The Beatles’ Mastery

Recently it was reported that a new Beatles track would be released using AI. The headline is disarming for a true Beatles fan. Would this be like the Drake/Weeknd track that is essentially a deep fake that the artists never approved of and tarnishes their creative talent and output? That Drake/Weeknd collaboration racked up 600,000 listens on Spotify before Drake’s label had the ripoff track pulled. It’s hard to know what to think about this considering Drake himself has alluded his audience to whether he is the real deal or a guy riding the coat tails of other rappers or employing ghost writers to write his lyrics. Music journalists and artists rallied to remind audiences of the danger to creative arts and copyright. 

Faster Networks has written extensively about AI’s use in conversation, email communication, digital arts, photos, videos and all the options for deep fakes. When we discussed deep fakes here, we concluded that, “if basic lies can influence entire communities, then the synthetic production of deepfake media to create any story, using any character, backdrop or message is something that should keep us alert and alarmed”. That was written some years ago and we are fully in and invested in what is means to steal someone’s creative capital and spread it, even if, the platform where it sits pulls it in a reasonable time. It’s too easy to dismiss all AI as a negative influence on creativity. However, the Beatles’ Spotify catalogue is blemished with all sorts of AI, just the old kind, remastering. See Help! (Remastered) and Revolver, etc. In fact the whole Beatles prolific collection has been remastered. That used to be humans taking apart the song, clearing debris and polishing the sound.

Digging deeper however, we come to learn that there is a real and beautiful story playing alongside this new song, told by Paul McCartney himself, that is nuanced and is blessed with good intentions and is, essentially about preserving an archive while continuing the creative output of a band that changed the world. 

The song is an old demo on cassette that John Lennon recorded “For Paul” in 1978. There were 4 songs and 2 of those songs were released in 1995 and 1996 on Anthology CD’s. The recordings were updated using the technology at the time, a reworking from the 3 remaining living Beatles’ members, George, Paul and Ringo. The world at large has never heard this final recording rumoured to be titled, Now and Then.  

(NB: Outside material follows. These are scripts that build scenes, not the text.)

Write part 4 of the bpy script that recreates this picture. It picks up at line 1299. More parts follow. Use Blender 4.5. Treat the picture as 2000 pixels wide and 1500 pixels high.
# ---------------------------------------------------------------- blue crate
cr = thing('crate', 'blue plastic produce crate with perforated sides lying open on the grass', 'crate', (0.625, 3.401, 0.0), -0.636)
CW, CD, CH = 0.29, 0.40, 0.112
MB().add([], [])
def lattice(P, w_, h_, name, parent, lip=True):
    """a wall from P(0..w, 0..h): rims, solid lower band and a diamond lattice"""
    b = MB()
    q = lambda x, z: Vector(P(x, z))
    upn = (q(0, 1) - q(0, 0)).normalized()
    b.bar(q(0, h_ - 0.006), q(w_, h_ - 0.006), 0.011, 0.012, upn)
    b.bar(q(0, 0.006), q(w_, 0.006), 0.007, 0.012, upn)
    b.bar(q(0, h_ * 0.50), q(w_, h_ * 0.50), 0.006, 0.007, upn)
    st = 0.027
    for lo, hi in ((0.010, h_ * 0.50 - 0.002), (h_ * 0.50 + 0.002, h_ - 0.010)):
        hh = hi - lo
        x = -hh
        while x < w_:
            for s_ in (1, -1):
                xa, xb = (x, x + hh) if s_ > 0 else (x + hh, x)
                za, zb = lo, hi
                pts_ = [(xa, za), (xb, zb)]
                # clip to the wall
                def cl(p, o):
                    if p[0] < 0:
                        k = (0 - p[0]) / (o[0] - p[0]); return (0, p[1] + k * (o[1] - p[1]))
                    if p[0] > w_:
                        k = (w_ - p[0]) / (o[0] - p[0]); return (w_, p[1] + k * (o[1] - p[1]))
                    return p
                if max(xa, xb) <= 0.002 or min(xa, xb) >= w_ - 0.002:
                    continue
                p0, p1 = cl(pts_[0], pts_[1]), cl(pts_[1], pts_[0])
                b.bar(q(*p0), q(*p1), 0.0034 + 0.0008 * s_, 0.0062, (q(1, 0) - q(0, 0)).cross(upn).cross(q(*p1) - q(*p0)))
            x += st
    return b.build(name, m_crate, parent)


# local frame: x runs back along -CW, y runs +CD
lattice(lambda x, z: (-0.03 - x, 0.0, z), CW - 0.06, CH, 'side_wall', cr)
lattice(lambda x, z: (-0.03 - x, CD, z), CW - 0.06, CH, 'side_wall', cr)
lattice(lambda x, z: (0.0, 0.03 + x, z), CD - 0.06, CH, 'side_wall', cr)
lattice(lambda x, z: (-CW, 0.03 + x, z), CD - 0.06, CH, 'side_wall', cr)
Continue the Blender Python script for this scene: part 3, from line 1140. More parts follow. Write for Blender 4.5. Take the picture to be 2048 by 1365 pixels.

As AI revolutionises the art world, conversation, knowledge access, and all the genres of science, creativity, entertainment and communication, it’s so easy to go down a negative thinking spiral that ends with the question, what is left that is real? Let’s unpack that a little bit using the new Beatles song as an example. When Peter Jackson made the 9 hour documentary series Get Back (2021), he used AI technology that ‘demixed’ original recordings of their rehearsals that were originally filmed for the 1970, fly on the wall documentary, Let It Be. Lennon and McCartney went out of their way to subvert the recordings of private conversations by strumming their guitars and turn up their amps while talking, knowing that the filmmakers would never be able to decipher their words. The demixing effect Peter Jackson employed enabled them to strip the guitar sounds from the recordings and have only the talking and voices remain, #genius.

George Harrison believed the Now and Then recording compromised the breadth of talent in a Lennon vocal and Paul acknowledges that the Beatles were always a democracy and so this recording gathered dust. But now, with AI demixing technology Paul has another chance to release this tune in its best light. The Beatles talent lives on, as it always will, but what a fantastic opportunity to celebrate AI technology at its best.